The Asterisk on Benchmark’s Manus Exit
Benchmark’s investment in the startup behind the AI agent Manus drew flack last year from some venture capitalists who viewed the investment in the company, which was founded in Beijing, as a national security risk. But when Meta said in December that it was buying the startup, called Butterfly Effect, for over $2 billion, the early-stage venture capital firm’s bet seemed to pay off.
Celebrating that deal may have been premature, though—or perhaps not, given possible legal hurdles in dismantling it. This week, Chinese regulators said they were blocking the sale of the startup, now located in Singapore, to Meta and would force the company to unwind it. But there’s a twist: Benchmark, which led the $75 million round of financing at a roughly $500 million valuation last spring, has already distributed the returns from the transaction, which closed last year, to its investors, according to a person familiar with the matter.

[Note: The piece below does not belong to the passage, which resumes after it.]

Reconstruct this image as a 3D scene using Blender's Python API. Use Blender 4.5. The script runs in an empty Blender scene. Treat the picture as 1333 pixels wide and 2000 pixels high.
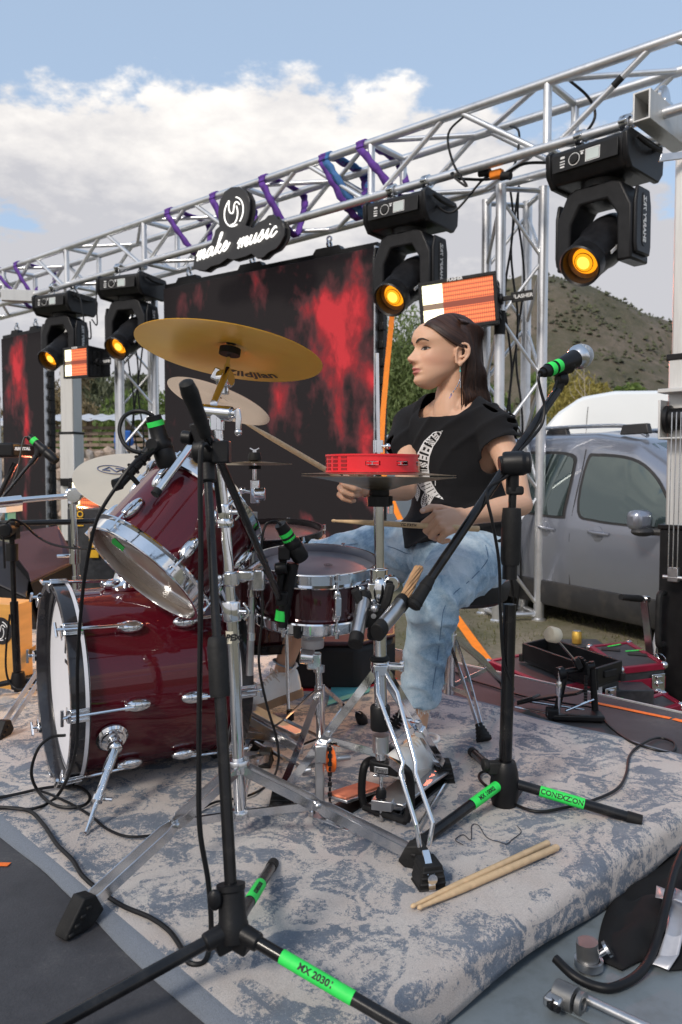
import bpy, bmesh, math, random
import numpy as np
from mathutils import Vector, Matrix, noise, bvhtree
random.seed(7)
PI = math.pi
V = Vector
scene = bpy.context.scene
COL = scene.collection

CAM_Z, PITCH, F = 0.83, math.radians(2.76), 1555.0
cam_data = bpy.data.cameras.new('camera')
cam_data.lens = 28; cam_data.sensor_width = 36; cam_data.sensor_fit = 'AUTO'
cam_data.clip_start = 0.05; cam_data.clip_end = 3000
cam_data.dof.use_dof = True; cam_data.dof.focus_distance = 2.1; cam_data.dof.aperture_fstop = 6.3
cam = bpy.data.objects.new('camera', cam_data); COL.objects.link(cam)
cam.location = (0, 0, CAM_Z); cam.rotation_euler = (PI/2 - PITCH, 0, 0)
scene.camera = cam
scene.render.resolution_x = 682; scene.render.resolution_y = 1024

scene.view_settings.view_transform = 'Standard'
scene.view_settings.look = 'None'
scene.view_settings.gamma = 1
scene.view_settings.exposure = 0.72
scene.view_settings.use_curve_mapping = False

SUN_EL, SUN_AZ = math.radians(38), math.radians(215)      # azimuth clockwise from +Y: behind the camera, to the left
world = bpy.data.worlds.new('World'); scene.world = world; world.use_nodes = True
wt = world.node_tree; wn = wt.nodes; wl = wt.links; wn.clear()
def WN(t, **k):
    n = wn.new(t)
    for a, b in k.items(): setattr(n, a, b)
    return n
def wmath(op, a, b=None, c=None, clamp=False):
    n = WN('ShaderNodeMath', operation=op); n.use_clamp = clamp
    for i, q in enumerate((a, b, c)):
        if q is None: continue
        if isinstance(q, (int, float)): n.inputs[i].default_value = q
        else: wl.new(q, n.inputs[i])
    return n.outputs[0]
sky = WN('ShaderNodeTexSky', sky_type='NISHITA', sun_disc=False)
sky.sun_elevation = SUN_EL; sky.sun_rotation = SUN_AZ; sky.air_density = 1.0; sky.dust_density = 1.2; sky.ozone_density = 1.0
tc = WN('ShaderNodeTexCoord')
sep = WN('ShaderNodeSeparateXYZ'); wl.new(tc.outputs['Generated'], sep.inputs[0])
zz = sep.outputs[2]
zc = wmath('ADD', wmath('MAXIMUM', zz, 0.0), 0.22)
cmb = WN('ShaderNodeCombineXYZ')
wl.new(wmath('DIVIDE', sep.outputs[0], zc), cmb.inputs[0]); wl.new(wmath('DIVIDE', sep.outputs[1], zc), cmb.inputs[1])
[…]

Meta hasn’t said much publicly about its plans. If it goes through with the divestiture, though, it would be difficult for Meta to get its money back from Manus’ investors, Frank Aquila, an M&A lawyer at Sullivan & Cromwell, said.
Unwinding the closed transaction would set a “dangerous” standard for companies hoping to do cross-border deals and would be “close to unprecedented and almost impossible to put the ‘genie back in the bottle,’” Aquila said in an email.